From beginnings to creating daily

5 creative minutes

doing a little storytelling today.

*providing fair warning now…. be in your comfortable chair and have your coffee or wine ready. if you follow me, i usually keep things on the shorter side- trying to be mindful of your time (and sometimes all i need is a few quirky words with a pic to be honest) ….. but, i am sharing a little bit on my humble beginning and creating daily….


I believe that i have always been creative. i love the slightly off, a little weird and eclectic. have always loved the mix and match (and the stranger the better). my mom can tell you some stories about my clothing outfits…… (but we don’t have time for that today…)

And somewhere along the lines, i lost the confidence (probably somewhere between junior high and high school- yes i am showing my age just a bit there) to believe that I could be an artist.

skip forward to scrapbooking- i am talking mid-late 90’s….. i was married. had kiddos and that was the perfect storm to get me creating again.

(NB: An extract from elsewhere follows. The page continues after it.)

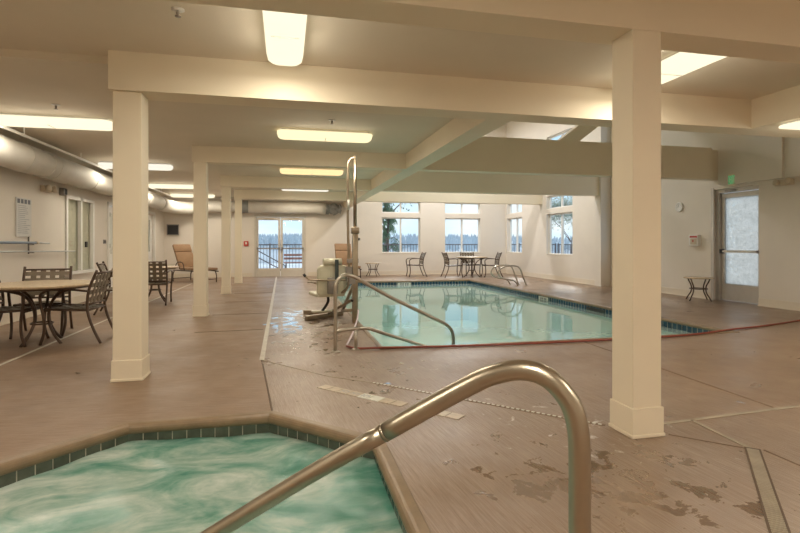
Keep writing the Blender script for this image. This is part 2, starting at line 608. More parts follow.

i loved the paper and storytelling; but, that didn’t quite fit me if you know what i mean. i could definitely “put that on and wander around”….. and I did enjoy using the pictures and scrapbooking with friends; but somehow scrapbooking wasn’t exactly the right fit for me either.

when we moved to MN and I was closer to my mom and gramma again and we could take art classes. this is when i could feel the shift.

we took classes every summer in June in Watertown, SD.

at the time, Watertown (huge thanks to Jennifer Stone here for the work and organization! truly) brought in big names artist to teach. I took class upon class. listening. the foundations of art are the same….. but sometimes I would need to hear the concept several times AND by different people before the concept would really sink in or at the very least settle onto the top.

i remember the teachers talking about how they created every day.

which at the time, i thought this creating daily thing was a crazy idea. i can’t possibly do that. how do i even get to that point? i was much younger; and our kids were younger. so daily didn’t seem to quite fit in, especially working full time on top of all of it.

but time keeps going and life shifts; and to be honest- that is one of the things i have loved about finding a few minutes of time to create daily now.

i have realized that to create daily, didn’t have to mean all day. it didn’t even have to mean an hour. it could literally be a few minutes.

small steps forward, is still moving forward. (moving forward)

5 minutes could turn into 15 minute or longer when the flow is good and for the moment, the family is occupied. And this creative time- could really be whatever i needed it to look like. maybe it was paging through a new art magazine. or a grabbing a book. or slow stitching for a few minutes. or simply prepping my desk area for tomorrow- moving my stuff around and having out what i want to try.

i set myself up for success by having my art supplies out and ready. i understand that not everyone has this luxury. but it could also look like a small bag or baggie of supplies that could hold everything (or at least the favorites) and be pulled out for a few minutes tucked away in a purse or another larger bag; so that as i am waiting for kids to come out, or at an appointment, i have something to bide the time and be creative for a few minutes. squeezing this creative time in as life may allow. we are all at different stages. different places. but if you are a creative, you need these few minutes, just like i do.

and listening. internally as well as externally. you know we have that little whisper… lean in and let it speak.

watching. what catches your eye? and makes your heart happy? why? always ask why that draws your spirit in…..

know that we all start somewhere.

i certainly did.

and so i do keep that stack of crappy paintings. they can and will be painted over. i like the texture anyway.

and art journals are even easier…. that is simply paper. cut, glue, paint, rip, sprinkle until your heart is content- or at least that is what i did anyway. that was the safe space to play and try thing. does this product work with that one? what happens when i try this? or color combos (insert eye roll here, even after i had a great color wheel) and mixing paint uffda…..

mud. ok. next page in the journal….

i had to practice to get better- if only to see what i liked.

try it. is all i am saying.

make a mess. apply the paint with a credit card. scribble until the lead is gone and rips the paper. spill the ink.

turn the page and start again. date stuff, so you can look back. and see how far you have come.

this is what my creative life looks like.

mixing. matching. gluing. sewing. dribbling. spraying.

ripping and taping back together.

if you have made it to the bottom of this…. huge hug to you. i so appreciate you being here. and following this creative journey.

honestly. this creative journey started a long time ago in a galaxy far, far away (star wars fan….) - but really, many years in the making. i just want to be transparent if you are just finding me now.

being creative does take time.

allow the journey to unfold as it needs to. play. results can be small, like i talked about earlier…. but small steps are still moving forward. allow grace. give time- however that may look.